THE REQUEST: The entire listing is to be repeated verbatim.

COLLECTED MATERIAL:
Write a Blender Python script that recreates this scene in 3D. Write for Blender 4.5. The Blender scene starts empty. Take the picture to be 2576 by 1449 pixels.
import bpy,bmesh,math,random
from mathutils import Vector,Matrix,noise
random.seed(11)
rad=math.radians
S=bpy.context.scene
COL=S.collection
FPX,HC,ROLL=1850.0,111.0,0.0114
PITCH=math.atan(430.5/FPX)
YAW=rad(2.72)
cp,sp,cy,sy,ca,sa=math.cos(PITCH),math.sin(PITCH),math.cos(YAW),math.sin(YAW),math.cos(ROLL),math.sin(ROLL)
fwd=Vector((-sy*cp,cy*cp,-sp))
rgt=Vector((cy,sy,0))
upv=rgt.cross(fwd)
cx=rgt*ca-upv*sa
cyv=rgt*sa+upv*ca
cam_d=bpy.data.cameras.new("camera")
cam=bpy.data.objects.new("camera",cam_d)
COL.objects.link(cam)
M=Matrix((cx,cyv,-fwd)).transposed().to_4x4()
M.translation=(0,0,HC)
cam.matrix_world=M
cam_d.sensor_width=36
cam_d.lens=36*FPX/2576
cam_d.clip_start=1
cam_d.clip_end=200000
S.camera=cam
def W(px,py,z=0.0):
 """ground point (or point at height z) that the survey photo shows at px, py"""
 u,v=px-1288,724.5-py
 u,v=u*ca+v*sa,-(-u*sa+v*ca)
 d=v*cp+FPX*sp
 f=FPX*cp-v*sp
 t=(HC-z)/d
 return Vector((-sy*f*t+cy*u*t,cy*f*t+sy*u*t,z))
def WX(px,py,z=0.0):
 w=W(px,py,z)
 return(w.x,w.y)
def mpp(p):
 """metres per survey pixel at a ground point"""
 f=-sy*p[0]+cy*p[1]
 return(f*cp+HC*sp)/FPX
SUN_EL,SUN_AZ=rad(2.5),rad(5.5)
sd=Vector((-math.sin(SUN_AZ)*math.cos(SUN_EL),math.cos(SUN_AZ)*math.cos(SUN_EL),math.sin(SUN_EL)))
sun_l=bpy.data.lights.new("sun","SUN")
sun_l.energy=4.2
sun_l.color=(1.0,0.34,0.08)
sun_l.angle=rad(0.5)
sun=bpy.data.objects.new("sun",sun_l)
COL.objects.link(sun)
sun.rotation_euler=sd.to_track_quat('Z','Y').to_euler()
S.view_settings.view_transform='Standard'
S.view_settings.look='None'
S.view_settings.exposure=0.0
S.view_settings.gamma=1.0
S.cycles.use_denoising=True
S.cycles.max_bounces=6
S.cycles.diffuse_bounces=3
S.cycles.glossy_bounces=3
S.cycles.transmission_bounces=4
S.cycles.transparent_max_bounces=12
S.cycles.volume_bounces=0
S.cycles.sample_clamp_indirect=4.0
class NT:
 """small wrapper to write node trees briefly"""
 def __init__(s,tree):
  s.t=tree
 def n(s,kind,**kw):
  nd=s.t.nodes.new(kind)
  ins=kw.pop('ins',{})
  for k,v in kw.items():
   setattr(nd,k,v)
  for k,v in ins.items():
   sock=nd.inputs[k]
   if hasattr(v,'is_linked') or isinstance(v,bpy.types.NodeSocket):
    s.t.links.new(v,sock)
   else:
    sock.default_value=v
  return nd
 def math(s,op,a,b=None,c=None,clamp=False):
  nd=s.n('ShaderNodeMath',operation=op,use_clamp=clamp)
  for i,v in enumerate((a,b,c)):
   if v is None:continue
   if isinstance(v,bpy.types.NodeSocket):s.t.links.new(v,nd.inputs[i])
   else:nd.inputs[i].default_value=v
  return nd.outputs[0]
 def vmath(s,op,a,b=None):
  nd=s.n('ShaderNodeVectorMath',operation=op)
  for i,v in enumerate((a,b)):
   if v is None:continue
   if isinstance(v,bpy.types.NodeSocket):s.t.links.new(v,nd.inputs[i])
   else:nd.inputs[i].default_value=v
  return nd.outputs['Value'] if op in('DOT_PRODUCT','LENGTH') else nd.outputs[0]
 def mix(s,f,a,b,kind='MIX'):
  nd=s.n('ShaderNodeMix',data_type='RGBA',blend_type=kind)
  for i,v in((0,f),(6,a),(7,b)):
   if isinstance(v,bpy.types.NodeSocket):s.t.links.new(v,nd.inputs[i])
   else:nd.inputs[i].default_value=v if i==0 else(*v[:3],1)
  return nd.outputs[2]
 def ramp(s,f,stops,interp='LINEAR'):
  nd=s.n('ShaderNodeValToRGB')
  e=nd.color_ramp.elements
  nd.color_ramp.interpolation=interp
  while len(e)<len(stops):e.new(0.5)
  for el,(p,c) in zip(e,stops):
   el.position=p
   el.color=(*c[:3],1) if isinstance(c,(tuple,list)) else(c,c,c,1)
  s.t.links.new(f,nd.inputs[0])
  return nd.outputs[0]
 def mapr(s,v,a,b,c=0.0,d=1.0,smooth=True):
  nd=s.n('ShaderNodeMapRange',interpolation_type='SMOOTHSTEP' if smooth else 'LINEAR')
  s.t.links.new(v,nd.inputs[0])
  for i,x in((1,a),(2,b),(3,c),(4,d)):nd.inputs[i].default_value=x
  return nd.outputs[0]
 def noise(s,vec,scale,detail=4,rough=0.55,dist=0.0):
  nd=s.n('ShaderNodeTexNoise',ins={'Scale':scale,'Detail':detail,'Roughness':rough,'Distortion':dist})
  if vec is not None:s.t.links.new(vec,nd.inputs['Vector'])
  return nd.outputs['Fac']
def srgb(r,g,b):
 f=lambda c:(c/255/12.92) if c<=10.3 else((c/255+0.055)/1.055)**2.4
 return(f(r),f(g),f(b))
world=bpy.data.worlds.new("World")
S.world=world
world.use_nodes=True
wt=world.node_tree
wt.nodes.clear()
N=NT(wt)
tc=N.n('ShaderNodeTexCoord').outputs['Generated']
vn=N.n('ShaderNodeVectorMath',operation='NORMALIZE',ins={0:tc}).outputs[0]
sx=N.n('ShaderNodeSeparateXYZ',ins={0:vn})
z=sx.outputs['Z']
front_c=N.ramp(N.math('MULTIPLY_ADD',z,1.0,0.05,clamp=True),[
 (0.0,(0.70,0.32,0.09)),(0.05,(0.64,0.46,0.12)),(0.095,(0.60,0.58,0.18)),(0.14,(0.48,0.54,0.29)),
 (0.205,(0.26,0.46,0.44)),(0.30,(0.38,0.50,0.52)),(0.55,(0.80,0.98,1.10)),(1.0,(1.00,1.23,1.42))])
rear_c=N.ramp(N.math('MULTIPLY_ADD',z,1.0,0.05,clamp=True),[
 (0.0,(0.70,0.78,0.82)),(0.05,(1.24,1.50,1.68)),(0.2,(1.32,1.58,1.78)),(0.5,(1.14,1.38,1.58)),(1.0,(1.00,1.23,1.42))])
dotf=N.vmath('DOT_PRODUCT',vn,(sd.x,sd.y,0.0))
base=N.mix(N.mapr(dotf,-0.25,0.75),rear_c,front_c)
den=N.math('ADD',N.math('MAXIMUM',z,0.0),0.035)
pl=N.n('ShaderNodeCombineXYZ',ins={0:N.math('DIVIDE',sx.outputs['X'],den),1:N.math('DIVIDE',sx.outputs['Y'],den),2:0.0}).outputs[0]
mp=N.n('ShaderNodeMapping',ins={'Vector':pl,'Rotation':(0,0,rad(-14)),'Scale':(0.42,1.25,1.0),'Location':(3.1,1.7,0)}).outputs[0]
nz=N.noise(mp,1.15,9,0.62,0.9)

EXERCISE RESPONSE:
Write a Blender Python script that recreates this scene in 3D. Write for Blender 4.5. The Blender scene starts empty. Take the picture to be 2576 by 1449 pixels.
import bpy,bmesh,math,random
from mathutils import Vector,Matrix,noise
random.seed(11)
rad=math.radians
S=bpy.context.scene
COL=S.collection
FPX,HC,ROLL=1850.0,111.0,0.0114
PITCH=math.atan(430.5/FPX)
YAW=rad(2.72)
cp,sp,cy,sy,ca,sa=math.cos(PITCH),math.sin(PITCH),math.cos(YAW),math.sin(YAW),math.cos(ROLL),math.sin(ROLL)
fwd=Vector((-sy*cp,cy*cp,-sp))
rgt=Vector((cy,sy,0))
upv=rgt.cross(fwd)
cx=rgt*ca-upv*sa
cyv=rgt*sa+upv*ca
cam_d=bpy.data.cameras.new("camera")
cam=bpy.data.objects.new("camera",cam_d)
COL.objects.link(cam)
M=Matrix((cx,cyv,-fwd)).transposed().to_4x4()
M.translation=(0,0,HC)
cam.matrix_world=M
cam_d.sensor_width=36
cam_d.lens=36*FPX/2576
cam_d.clip_start=1
cam_d.clip_end=200000
S.camera=cam
def W(px,py,z=0.0):
 """ground point (or point at height z) that the survey photo shows at px, py"""
 u,v=px-1288,724.5-py
 u,v=u*ca+v*sa,-(-u*sa+v*ca)
 d=v*cp+FPX*sp
 f=FPX*cp-v*sp
 t=(HC-z)/d
 return Vector((-sy*f*t+cy*u*t,cy*f*t+sy*u*t,z))
def WX(px,py,z=0.0):
 w=W(px,py,z)
 return(w.x,w.y)
def mpp(p):
 """metres per survey pixel at a ground point"""
 f=-sy*p[0]+cy*p[1]
 return(f*cp+HC*sp)/FPX
SUN_EL,SUN_AZ=rad(2.5),rad(5.5)
sd=Vector((-math.sin(SUN_AZ)*math.cos(SUN_EL),math.cos(SUN_AZ)*math.cos(SUN_EL),math.sin(SUN_EL)))
sun_l=bpy.data.lights.new("sun","SUN")
sun_l.energy=4.2
sun_l.color=(1.0,0.34,0.08)
sun_l.angle=rad(0.5)
sun=bpy.data.objects.new("sun",sun_l)
COL.objects.link(sun)
sun.rotation_euler=sd.to_track_quat('Z','Y').to_euler()
S.view_settings.view_transform='Standard'
S.view_settings.look='None'
S.view_settings.exposure=0.0
S.view_settings.gamma=1.0
S.cycles.use_denoising=True
S.cycles.max_bounces=6
S.cycles.diffuse_bounces=3
S.cycles.glossy_bounces=3
S.cycles.transmission_bounces=4
S.cycles.transparent_max_bounces=12
S.cycles.volume_bounces=0
S.cycles.sample_clamp_indirect=4.0
class NT:
 """small wrapper to write node trees briefly"""
 def __init__(s,tree):
  s.t=tree
 def n(s,kind,**kw):
  nd=s.t.nodes.new(kind)
  ins=kw.pop('ins',{})
  for k,v in kw.items():
   setattr(nd,k,v)
  for k,v in ins.items():
   sock=nd.inputs[k]
   if hasattr(v,'is_linked') or isinstance(v,bpy.types.NodeSocket):
    s.t.links.new(v,sock)
   else:
    sock.default_value=v
  return nd
 def math(s,op,a,b=None,c=None,clamp=False):
  nd=s.n('ShaderNodeMath',operation=op,use_clamp=clamp)
  for i,v in enumerate((a,b,c)):
   if v is None:continue
   if isinstance(v,bpy.types.NodeSocket):s.t.links.new(v,nd.inputs[i])
   else:nd.inputs[i].default_value=v
  return nd.outputs[0]
 def vmath(s,op,a,b=None):
  nd=s.n('ShaderNodeVectorMath',operation=op)
  for i,v in enumerate((a,b)):
   if v is None:continue
   if isinstance(v,bpy.types.NodeSocket):s.t.links.new(v,nd.inputs[i])
   else:nd.inputs[i].default_value=v
  return nd.outputs['Value'] if op in('DOT_PRODUCT','LENGTH') else nd.outputs[0]
 def mix(s,f,a,b,kind='MIX'):
  nd=s.n('ShaderNodeMix',data_type='RGBA',blend_type=kind)
  for i,v in((0,f),(6,a),(7,b)):
   if isinstance(v,bpy.types.NodeSocket):s.t.links.new(v,nd.inputs[i])
   else:nd.inputs[i].default_value=v if i==0 else(*v[:3],1)
  return nd.outputs[2]
 def ramp(s,f,stops,interp='LINEAR'):
  nd=s.n('ShaderNodeValToRGB')
  e=nd.color_ramp.elements
  nd.color_ramp.interpolation=interp
  while len(e)<len(stops):e.new(0.5)
  for el,(p,c) in zip(e,stops):
   el.position=p
   el.color=(*c[:3],1) if isinstance(c,(tuple,list)) else(c,c,c,1)
  s.t.links.new(f,nd.inputs[0])
  return nd.outputs[0]
 def mapr(s,v,a,b,c=0.0,d=1.0,smooth=True):
  nd=s.n('ShaderNodeMapRange',interpolation_type='SMOOTHSTEP' if smooth else 'LINEAR')
  s.t.links.new(v,nd.inputs[0])
  for i,x in((1,a),(2,b),(3,c),(4,d)):nd.inputs[i].default_value=x
  return nd.outputs[0]
 def noise(s,vec,scale,detail=4,rough=0.55,dist=0.0):
  nd=s.n('ShaderNodeTexNoise',ins={'Scale':scale,'Detail':detail,'Roughness':rough,'Distortion':dist})
  if vec is not None:s.t.links.new(vec,nd.inputs['Vector'])
  return nd.outputs['Fac']
def srgb(r,g,b):
 f=lambda c:(c/255/12.92) if c<=10.3 else((c/255+0.055)/1.055)**2.4
 return(f(r),f(g),f(b))
world=bpy.data.worlds.new("World")
S.world=world
world.use_nodes=True
wt=world.node_tree
wt.nodes.clear()
N=NT(wt)
tc=N.n('ShaderNodeTexCoord').outputs['Generated']
vn=N.n('ShaderNodeVectorMath',operation='NORMALIZE',ins={0:tc}).outputs[0]
sx=N.n('ShaderNodeSeparateXYZ',ins={0:vn})
z=sx.outputs['Z']
front_c=N.ramp(N.math('MULTIPLY_ADD',z,1.0,0.05,clamp=True),[
 (0.0,(0.70,0.32,0.09)),(0.05,(0.64,0.46,0.12)),(0.095,(0.60,0.58,0.18)),(0.14,(0.48,0.54,0.29)),
 (0.205,(0.26,0.46,0.44)),(0.30,(0.38,0.50,0.52)),(0.55,(0.80,0.98,1.10)),(1.0,(1.00,1.23,1.42))])
rear_c=N.ramp(N.math('MULTIPLY_ADD',z,1.0,0.05,clamp=True),[
 (0.0,(0.70,0.78,0.82)),(0.05,(1.24,1.50,1.68)),(0.2,(1.32,1.58,1.78)),(0.5,(1.14,1.38,1.58)),(1.0,(1.00,1.23,1.42))])
dotf=N.vmath('DOT_PRODUCT',vn,(sd.x,sd.y,0.0))
base=N.mix(N.mapr(dotf,-0.25,0.75),rear_c,front_c)
den=N.math('ADD',N.math('MAXIMUM',z,0.0),0.035)
pl=N.n('ShaderNodeCombineXYZ',ins={0:N.math('DIVIDE',sx.outputs['X'],den),1:N.math('DIVIDE',sx.outputs['Y'],den),2:0.0}).outputs[0]
mp=N.n('ShaderNodeMapping',ins={'Vector':pl,'Rotation':(0,0,rad(-14)),'Scale':(0.42,1.25,1.0),'Location':(3.1,1.7,0)}).outputs[0]
nz=N.noise(mp,1.15,9,0.62,0.9)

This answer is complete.